The former owner of Axis allowed all kinds of unneighborly activities around his store. But 15 months ago a new owner, Maen Mdanat took control of Axis and the homeless problem abated, mostly because Maen, in his twenties, was a special forces soldier in the Jordanian Army before coming to America. Although his nature is to be kind and giving, confrontation is not something Maen finds distasteful. The homeless had to behave and not trespass and drink in the alley or they would face arrest. Recently, a number of neighbors told me they are surprised by the very small number of homeless in the neighborhood lately. “It’s all Maen’s doing,” I’d say.

Chatting in the Parking Lot
Sunday night, Maen and I were standing in the front of his store talking about my conversation with our neighbor earlier in the day when a patrol car drove across the Axis parking lot and Cherry Street and parked in the Circle K lot facing Broadway. A minute or two later a patrol car drove slowly east on Broadway in front of the Circle K and the parked patrol car shining a spotlight on a fenced off home on the far side of the street.

As soon at the patrol car’s spotlight passed the fenced off home, a young man inside the fence jumped up and scurried over the fence. He darted across Broadway and headed straight for the parked patrol car.

Maen sprang into action because he saw the office was going to be slow exiting the patrol car and wouldn’t catch the runner.

Like a defensive back Maen adjusted his speed and angle as he shot across Cherry arriving just in time to grab the runner’s hooded jersey which the runner abandoned immediately. The officer, who had long legs was by now in pursuit of the runner behind Maen. But those long legs gained no ground on Maen’s piston-action sprint. The runner was the first to reach 12th Street and turn left into the darkness with Maen hot on his tail.

I picked up the hoodie and headed down Cherry toward 12th Street. Before I reached the corner, Maen appeared, not breathless at all which surprised me because it was such an adrenalin-filled sprint. He took the hoodie back around the corner and gave it to the officer.

When he joined me again on Cherry, I asked Maen what happened and he said it got really dark as soon as they turned the corner so he moved in on the runner and pushed him to the ground, holding the guy down with his knee in the guy’s back. Two or three seconds later the officer ran up with gun in hand. “That was the scary part,” Maen said, “considering how dark it was.”
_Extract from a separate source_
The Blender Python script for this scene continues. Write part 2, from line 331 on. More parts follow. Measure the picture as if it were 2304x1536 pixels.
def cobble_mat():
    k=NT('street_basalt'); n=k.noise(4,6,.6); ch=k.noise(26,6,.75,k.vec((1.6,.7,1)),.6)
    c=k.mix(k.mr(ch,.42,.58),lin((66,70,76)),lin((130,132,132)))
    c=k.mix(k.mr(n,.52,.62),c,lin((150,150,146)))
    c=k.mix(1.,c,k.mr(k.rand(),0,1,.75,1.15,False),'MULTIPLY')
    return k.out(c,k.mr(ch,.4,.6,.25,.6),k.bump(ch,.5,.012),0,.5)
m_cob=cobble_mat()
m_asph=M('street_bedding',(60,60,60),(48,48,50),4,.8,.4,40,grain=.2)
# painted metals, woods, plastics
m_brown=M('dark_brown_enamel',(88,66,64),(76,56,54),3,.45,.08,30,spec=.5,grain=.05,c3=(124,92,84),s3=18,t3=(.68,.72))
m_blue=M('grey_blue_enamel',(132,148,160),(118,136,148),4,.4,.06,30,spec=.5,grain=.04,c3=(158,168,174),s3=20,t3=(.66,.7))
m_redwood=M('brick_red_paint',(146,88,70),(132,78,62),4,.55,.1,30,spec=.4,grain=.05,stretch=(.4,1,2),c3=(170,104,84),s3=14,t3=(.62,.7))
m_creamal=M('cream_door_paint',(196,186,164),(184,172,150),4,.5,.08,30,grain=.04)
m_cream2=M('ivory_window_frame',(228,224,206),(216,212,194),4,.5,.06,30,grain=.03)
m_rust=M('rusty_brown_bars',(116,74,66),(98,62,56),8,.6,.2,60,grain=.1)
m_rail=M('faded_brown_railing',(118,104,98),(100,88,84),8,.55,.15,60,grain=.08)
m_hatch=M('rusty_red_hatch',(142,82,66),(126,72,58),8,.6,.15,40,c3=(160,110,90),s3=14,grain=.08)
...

We walked back to the store. Maen stooped to pick up several pieces of his cell phone off the street. It had popped out of its holder on his hip during the chase. The pieces all went back together and the phone worked fine.

So tell Me Again Why We Need Another Liquor License?
Although the process of things often distracts us—stores, homeless, drinking, and broken bottles in an alley—we forget that none of that really matters. It’s always the people and the character of those people.

I can’t tell you how glad I am that the fates allowed Maen to move into our neighborhood. With his special talents and unique experience he makes me feel safe and every one of my neighbors protected.

Now it’s our turn to protect Maen and his business so he can compete in the marketplace. I am going to do everything I can to make him feel welcome in Miles. And if I am ever again asked why we need another liquor license in our neighborhood I will say, “Actually, we need Maen and if he comes with a liquor license, so be it.”

Still Showing Our Appreciation
Remember when Quaker Oats awarded us that $500 grant way back when to pay for signage on the car and our display table? Well, every time I see an opportunity to promote them I do. I know it’s nice…but they were nice, first.

We collected a total of 146 lbs. of food, including 10 lbs. from The Axis Food Mart. The money we donated amounted to $36.50, $11.50 in cash and a $25.00 check.